How To Go To Business School For Free On iTunes

alyson graduation

Colleges and universities around the world make a wide range of lectures, interviews, and other content available for free in audio or even video format through Apple’s iTunes Store.

Apple calls it iTunes University.

Great material from leading academics is available to absolutely anyone, yet no one seems to know or care about it.

(And that, of course, is because the real point of business school is the networking and resume blurb, not the course content).

But, if you ARE interested in what they’re ostensibly teaching you in business school, you can get it all on iTunes.  So have at it!

Check out some of the best offerings >>
 

PayPal & Tesla Co-Founder On Spending Wisely And Making Great Products

Elon Musk has co-founded three startups: Zip2, X.com (which became PayPal), and SpaceX. The first two sold for a combined $1.8 billion. Today, he is still running SpaceX, as well as being the CEO and principal owner of Tesla Motors.

He sat for two interviews with UPenn's Wharton business school, discussing the importance of keeping costs down, the relationship between innovation and success, and the future of the auto industry.

A Venture Capitalist On Funding Your Startup

Oxford University has a recurring lecture series, called 'Building a Business', that covers all the major topics a new entrepreneur needs to know about.

Each lecture is given by either an Oxford professor or an expert active in the field in question. In the series available on iTunes U, the lecture on fundraising is delivered by Paul Fisher, an assosciate with Advent Venture Partners, one of the first VC groups in Europe. He explains what financiers are looking for in a startup, and what startups should be looking out for.

Prabhat Gupta Discusses Innovation

Prabhat Gupta is director of embedded software at microchip giant Intel.

He gave an interview as part of Wharton's Ben Franklin Forum on Innovationn Series, discussing how a company can avoid losing its culture of innovation as it becomes established and successful.

Why You Shouldn't Be An Entrepreneur

Yale University's Barry Nalebuff is an expert in business strategy and game theory, a successful author, and a regular columnist for Forbes.
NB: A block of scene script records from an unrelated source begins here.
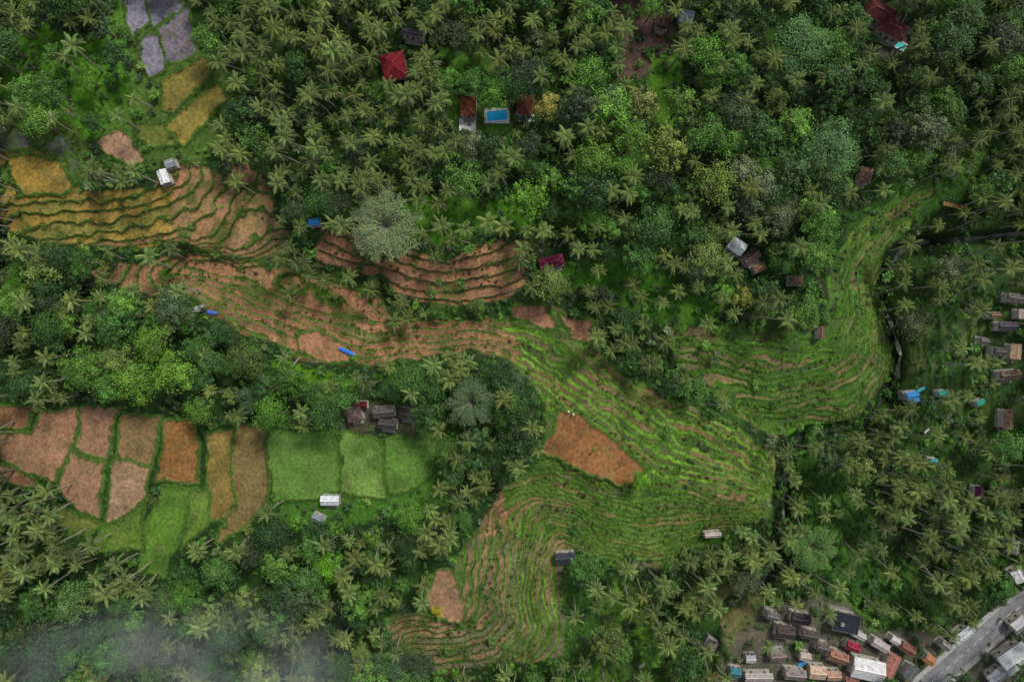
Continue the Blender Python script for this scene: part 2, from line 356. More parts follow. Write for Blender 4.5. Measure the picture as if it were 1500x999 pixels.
# ---------------------------------------------------------------- mesh builders
class MB:
    def __init__(s): s.v=[];s.f=[];s.m=[];s.var=[];s.n=0
    def quads(s,P,mat,var):
        n=len(P); s.v.append(P.reshape(-1,3)); s.f.append(np.arange(n*4).reshape(n,4)+s.n); s.n+=4*n
        s.m.append(np.full(n,mat)); s.var.append(np.repeat(var,4))
    def tube(s,path,rad,mat,k=6):
        path=np.array(path,float); rad=np.array(rad,float); Q=[]
        rings=[]
        for i in range(len(path)):
            d=path[min(i+1,len(path)-1)]-path[max(i-1,0)]; d/=np.linalg.norm(d)+1e-9
            a=np.cross(d,[.3,1,.1]); a/=np.linalg.norm(a); bb=np.cross(d,a)
            t=np.arange(k)*2*math.pi/k
            rings.append(path[i]+rad[i]*(np.cos(t)[:,None]*a+np.sin(t)[:,None]*bb))
        for i in range(len(path)-1):
            A=rings[i];B=rings[i+1]
            Q.append(np.stack([A,np.roll(A,-1,0),np.roll(B,-1,0),B],1))
        Q=np.concatenate(Q); s.quads(Q,mat,np.ones(len(Q)))
    def build(s,name,mats):
        V=np.concatenate(s.v);F=np.concatenate(s.f);Mi=np.concatenate(s.m);W=np.concatenate(s.var)
        me=bpy.data.meshes.new(name); me.vertices.add(len(V)); me.vertices.foreach_set('co',V.astype(np.float32).ravel())
        me.loops.add(F.size); me.loops.foreach_set('vertex_index',F.ravel().astype(np.int32))
        me.polygons.add(len(F)); me.polygons.foreach_set('loop_start',np.arange(0,F.size,4,dtype=np.int32))
        for mm in mats: me.materials.append(mm)
        me.polygons.foreach_set('material_index',Mi.astype(np.int32))
        a=me.attributes.new('var','FLOAT','POINT'); a.data.foreach_set('value',W.astype(np.float32))
        me.update(calc_edges=True); return me
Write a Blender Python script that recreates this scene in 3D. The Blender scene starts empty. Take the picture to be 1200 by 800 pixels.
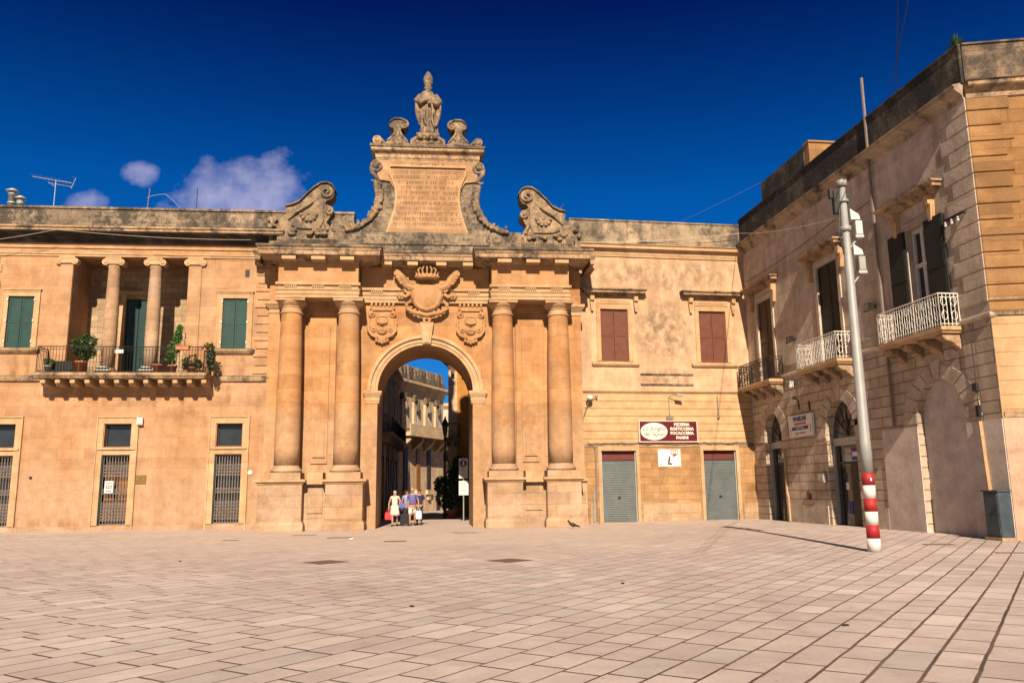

He delivered a talk to the Yale Entrepreneurial Institute titled 'Why You Shouldn't be an Entrepreneur'. The short answer: most of them fail. He doesn't really want to deter all of his students, of course, but his talk takes a good, hard look at what a new entrepreneur should realistically expect.

Margaret Heffernan On Reinventing Yourself

Margaret Heffernan spent 13 years as an executive at the BBC before breaking out on her own.
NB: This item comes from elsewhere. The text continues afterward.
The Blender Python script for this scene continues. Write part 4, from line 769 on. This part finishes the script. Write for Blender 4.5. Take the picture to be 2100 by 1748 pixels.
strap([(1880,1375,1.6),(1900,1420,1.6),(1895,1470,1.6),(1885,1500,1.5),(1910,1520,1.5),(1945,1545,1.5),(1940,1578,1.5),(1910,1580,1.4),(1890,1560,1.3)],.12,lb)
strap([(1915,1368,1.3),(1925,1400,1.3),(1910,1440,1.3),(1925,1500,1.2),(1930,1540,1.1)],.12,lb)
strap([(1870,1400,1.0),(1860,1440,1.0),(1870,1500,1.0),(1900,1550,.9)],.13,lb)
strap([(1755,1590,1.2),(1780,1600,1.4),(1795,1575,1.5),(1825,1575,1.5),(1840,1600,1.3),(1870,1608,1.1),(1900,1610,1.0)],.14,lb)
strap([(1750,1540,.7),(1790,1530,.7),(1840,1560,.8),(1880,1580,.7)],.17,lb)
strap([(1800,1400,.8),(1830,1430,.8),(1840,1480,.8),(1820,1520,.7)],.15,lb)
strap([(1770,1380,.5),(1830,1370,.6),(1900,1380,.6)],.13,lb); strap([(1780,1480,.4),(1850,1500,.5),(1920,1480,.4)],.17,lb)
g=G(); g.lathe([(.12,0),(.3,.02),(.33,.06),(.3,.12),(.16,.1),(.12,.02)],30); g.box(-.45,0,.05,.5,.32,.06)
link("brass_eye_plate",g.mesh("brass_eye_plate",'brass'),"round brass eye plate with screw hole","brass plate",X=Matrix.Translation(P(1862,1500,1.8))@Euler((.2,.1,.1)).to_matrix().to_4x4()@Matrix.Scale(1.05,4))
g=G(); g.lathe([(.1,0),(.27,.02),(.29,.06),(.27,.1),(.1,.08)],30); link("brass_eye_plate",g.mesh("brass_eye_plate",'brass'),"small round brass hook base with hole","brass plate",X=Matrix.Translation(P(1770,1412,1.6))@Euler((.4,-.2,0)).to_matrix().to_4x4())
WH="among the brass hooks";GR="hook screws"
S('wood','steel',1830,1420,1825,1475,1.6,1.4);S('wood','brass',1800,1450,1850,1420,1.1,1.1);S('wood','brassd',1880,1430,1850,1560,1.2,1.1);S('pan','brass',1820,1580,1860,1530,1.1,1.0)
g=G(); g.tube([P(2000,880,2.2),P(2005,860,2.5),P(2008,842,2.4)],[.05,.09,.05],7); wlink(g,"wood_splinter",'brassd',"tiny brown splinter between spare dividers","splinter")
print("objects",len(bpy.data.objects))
Since then, she has been the CEO of five different companies and emerged as a successful author and an expert and commentator on business. She spoke to Cambridge University on the subjects of reinventing oneself, and the challenges that face women in business.
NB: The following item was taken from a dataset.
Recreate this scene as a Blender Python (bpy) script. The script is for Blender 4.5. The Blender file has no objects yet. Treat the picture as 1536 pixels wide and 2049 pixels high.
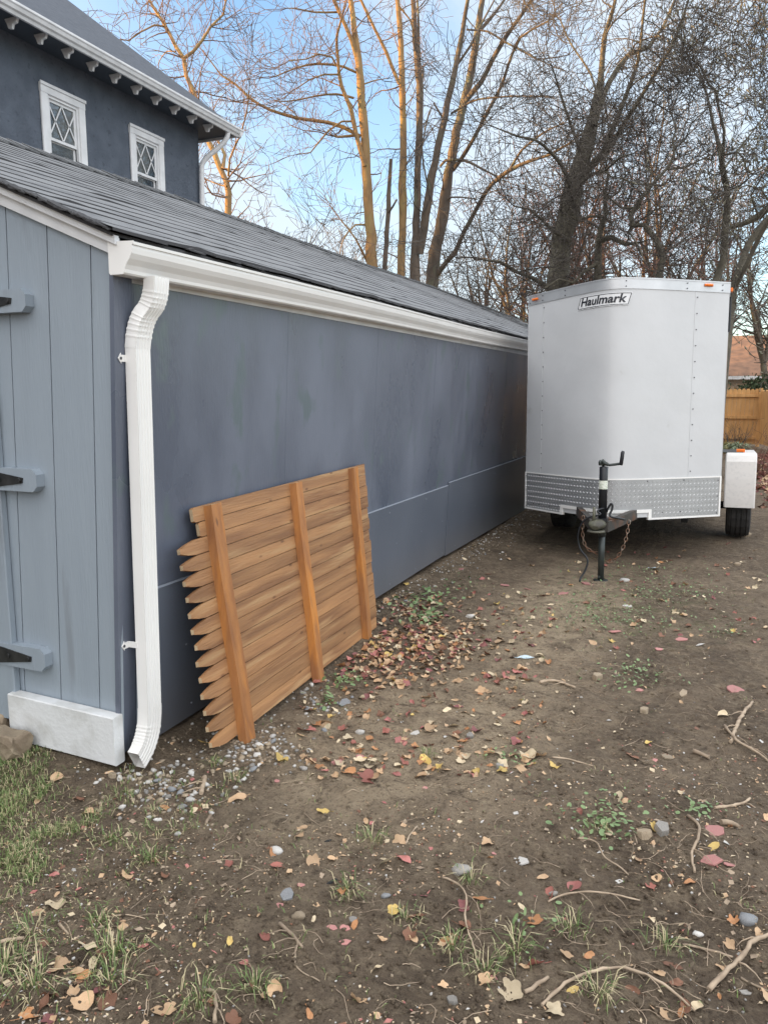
import bpy, bmesh, math, random
import numpy as np
from mathutils import Vector, Matrix
random.seed(7)
S = bpy.context.scene
COL = S.collection
# ---------------------------------------------------------------- camera
FP, CX, CY, CH = 1540.0, 768.0, 1024.5, 1.55
PITCH = math.radians(8.731); YAW = math.radians(22.551)
cam = bpy.data.cameras.new('camera'); camo = bpy.data.objects.new('camera', cam); COL.objects.link(camo)
camo.location = (0, 0, CH); camo.rotation_euler = (math.pi/2 - PITCH, 0, YAW)
cam.sensor_fit = 'HORIZONTAL'; cam.sensor_width = 36; cam.lens = 36*FP/1536
cam.clip_start = 0.05; cam.clip_end = 2000
S.camera = camo
_v0 = np.array([-math.sin(YAW), math.cos(YAW), 0]); _r = np.array([math.cos(YAW), math.sin(YAW), 0])
_v = _v0*math.cos(PITCH)+np.array([0, 0, -math.sin(PITCH)]); _u = _v0*math.sin(PITCH)+np.array([0, 0, math.cos(PITCH)])
_C = np.array([0, 0, CH])
def ray(x, y): return _v+_r*(x-CX)/FP+_u*(CY-y)/FP          # measured photo points -> places in the yard
def onz(x, y, z=0.): d = ray(x, y); return _C+d*(z-CH)/d[2]
def onx(x, y, X): d = ray(x, y); return _C+d*X/d[0]
def ony(x, y, Y): d = ray(x, y); return _C+d*Y/d[1]
# ---------------------------------------------------------------- sky, sun, exposure
SUN_EL = math.radians(7); SUN_DIR = Vector((-0.86, -0.51, 0)).normalized()
W = bpy.data.worlds.new('World'); S.world = W; W.use_nodes = True
nt = W.node_tree; N = nt.nodes; L = nt.links; N.clear()
out = N.new('ShaderNodeOutputWorld'); bg = N.new('ShaderNodeBackground'); bg.inputs['Strength'].default_value = 0.12
sky = N.new('ShaderNodeTexSky'); sky.sky_type = 'NISHITA'; sky.sun_disc = False
sky.sun_elevation = SUN_EL; sky.sun_rotation = math.atan2(SUN_DIR.x, SUN_DIR.y); sky.air_density = 1.0; sky.dust_density = .6; sky.ozone_density = 1.6
tc = N.new('ShaderNodeTexCoord'); sep = N.new('ShaderNodeSeparateXYZ'); L.new(tc.outputs['Generated'], sep.inputs[0])
mx = N.new('ShaderNodeMath'); mx.operation = 'MAXIMUM'; mx.inputs[1].default_value = 0.0; L.new(sep.outputs['Z'], mx.inputs[0])
ad = N.new('ShaderNodeMath'); ad.operation = 'ADD'; ad.inputs[1].default_value = 0.16; L.new(mx.outputs[0], ad.inputs[0])
vd = N.new('ShaderNodeVectorMath'); vd.operation = 'DIVIDE'; L.new(tc.outputs['Generated'], vd.inputs[0])
cb = N.new('ShaderNodeCombineXYZ'); cb.inputs[2].default_value = 1e3; L.new(ad.outputs[0], cb.inputs[0]); L.new(ad.outputs[0], cb.inputs[1]); L.new(cb.outputs[0], vd.inputs[1])
mp = N.new('ShaderNodeMapping'); mp.inputs['Scale'].default_value = (1.2, .55, 1); mp.inputs['Rotation'].default_value = (0, 0, .9); L.new(vd.outputs[0], mp.inputs[0])
nz = N.new('ShaderNodeTexNoise'); nz.inputs['Scale'].default_value = 1.15; nz.inputs['Detail'].default_value = 6; nz.inputs['Roughness'].default_value = .55; nz.inputs['Distortion'].default_value = .5
L.new(mp.outputs[0], nz.inputs['Vector'])
cr = N.new('ShaderNodeValToRGB'); cr.color_ramp.elements[0].position = .40; cr.color_ramp.elements[1].position = .56
cr.color_ramp.elements[0].color = (0, 0, 0, 1); cr.color_ramp.elements[1].color = (.85, .85, .85, 1); L.new(nz.outputs['Fac'], cr.inputs[0])
tint = N.new('ShaderNodeMix'); tint.data_type = 'RGBA'; tint.blend_type = 'MULTIPLY'; tint.inputs['Factor'].default_value = 1
tint.inputs['B'].default_value = (1.02, 1.10, 1.24, 1); L.new(sky.outputs[0], tint.inputs['A'])
# pale clouds: sky brightened and greyed
hz = N.new('ShaderNodeMapRange'); hz.inputs['From Min'].default_value = .0; hz.inputs['From Max'].default_value = .45
hz.inputs['To Min'].default_value = .5; hz.inputs['To Max'].default_value = 0; L.new(mx.outputs[0], hz.inputs['Value'])
mxf = N.new('ShaderNodeMath'); mxf.operation = 'MAXIMUM'; L.new(cr.outputs[0], mxf.inputs[0]); L.new(hz.outputs[0], mxf.inputs[1])
mc = N.new('ShaderNodeMix'); mc.data_type = 'RGBA'; L.new(mxf.outputs[0], mc.inputs['Factor']); L.new(tint.outputs['Result'], mc.inputs['A'])
mc.inputs['B'].default_value = (1.85, 2.05, 2.25, 1)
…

How Green Companies Should Approach Venture Capitalists

Dhiraj Malkani is a principal at Rockport Capital Partners, a leading cleantech venture capital firm.

He spoke to the Yale Entrepreneurial Institute on the green energy industry, and how entrepreneurs involved in green technologies should present themselves to financiers when the time comes.

The Founder Of Meebo Says You Should Avoid Early VC Money At All Costs

Seth Sternberg founded Meebo, a leading web-based instant messaging platform (who has given an interview with the Business Insider).

He spoke to Yale about the perils of venture capital. His advice: resist the temptation to cash in, and stay away from large investors for as long as possible. He considers a host of objections to this advice, and why he thinks they don't hold water.